Two New Student-Teachers Learn How to be Proper Educators at Central High

COLLEGE STUDENT TEACHERS LEARN HOW TO BE EDUCATORS — Ms. Casey Hale, a UTC student-teacher, analyzes Shakespeare’s play, Julius Caesar, with her Honors English 10 class.

Brittney Hoang, Staff Writer

Teachers are crucial contributors in the education system. Not only do they act as a role model for their students, but they also pass on their wisdom and knowledge to the next generation. With such an important task at hand, how are teachers able to prepare this young susceptible generation to one day take their place in society and prepare them for forthcoming obstacles in their lives? The answer is to train and give first hand experience to rising educators of the younger generation, more well known as student-teachers. Central currently houses two student-teachers who are eagerly taking this opportunity to learn from veteran educators.

One of those student teachers is Casey Hale, who currently attends the University of Tennessee at Chattanooga and plans to graduate on May 6, 2017 with a major in secondary education in English. She is currently under the guidance of Kevin Parsons, a Central English 10 and Theater Arts instructor.

“A teacher was the only thing that I ever wanted to be,” began Hale. “My mom was a teacher, and at first I just wanted to decorate a class room, but as I grew up I liked spending time with kids.”

Although well on her way to achieving her ambitions, there are first a few obstacles that she first must overcome.

“One of the difficulties of being a student-teacher is balancing being in the classroom [as a teacher] and schoolwork,” elucidated Hale. “After all, you still are a student, but you’re also a teacher.”

“Ms. Hale is great! Honestly, she’s the best student-teacher I’ve ever had,” exclaimed sophomore Cheyenne Robinson. “She will do great as a teacher, no doubt about it! She actually pays attention to detail and learns about the students rather than just knowing their names.”

Central’s other current student-teacher is Moriah White, who currently attends Lee University and will also be graduating on May 6, 2017 with a major in psychology and sociology with a teaching license. White’s mentor is Mrs. Justine Staton, Central’s sociology and psychology instructor.

“My ultimate goal is to be a counselor, but I also really like the discussions that take place in psychology,” explained White.

Just as there are clouds in the sky, every person has their own set of worries.

“Gaining the respect from students is something I believe is difficult as a student-teacher,” stated White. “One other thing is also trying to adjust to the longer hours.”

Despite White’s concerns, she appears to be connecting well with the students.

“I think she’s doing fine for someone working with high school students,” began Katie Deanna Wnuck, a sophomore student taking both sociology and AP Psychology. “It’s a lot more difficult, especially for younger teachers, to deal with high school students. I believe she’ll do fine as a teacher, she knows what to do in a classroom and adjusts and adapts well to the classes.”

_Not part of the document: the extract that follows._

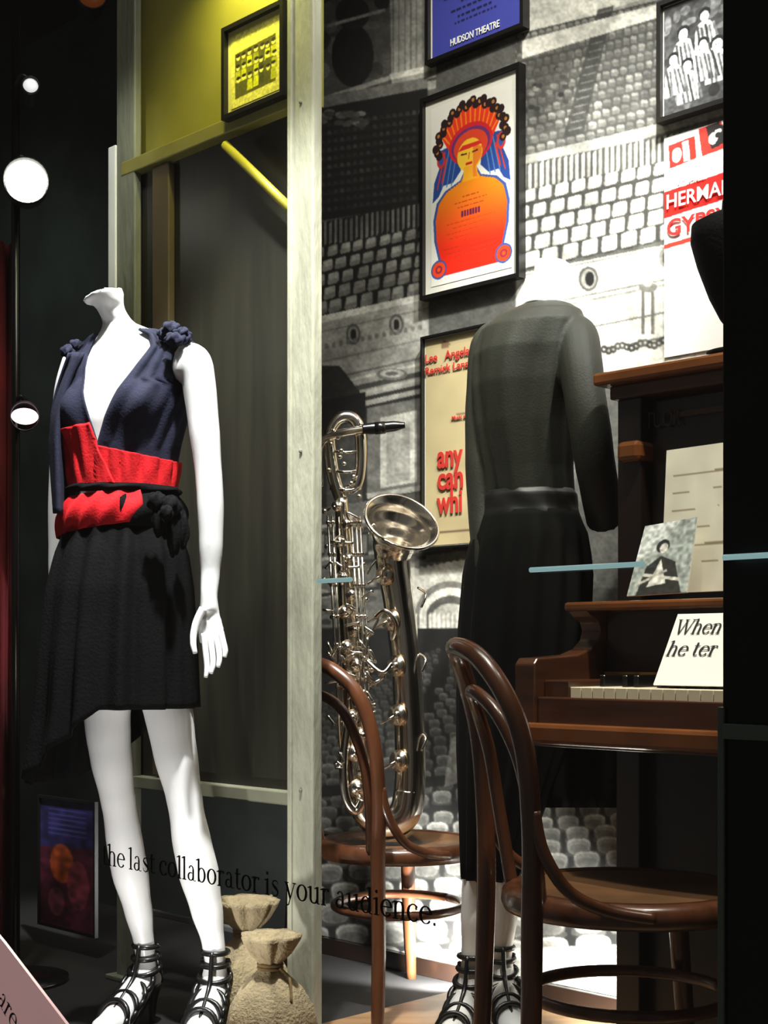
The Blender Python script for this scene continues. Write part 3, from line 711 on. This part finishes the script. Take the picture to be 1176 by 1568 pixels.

As graduation quickly approaches and these student-teachers move into the rest of their lives, their concerns shift from classes to employment.

“They say that the first year as a teacher is the hardest year, from connecting with the students to time management,” expressed Hale.

“Gaining the respect from my students due to my young age is a concern,” stated White.

However, there is one thing that appears to concern not just one, but both student-teachers.

“I am very worried about getting a job,” phonated Hale.

“I’ll teach anywhere that they’ll hire me,” elucidated White.

Central High School is honored to have the opportunity to assist two promising students to achieve their aspirations of being educators, and wishes them luck and good fortunes for their future roles in society!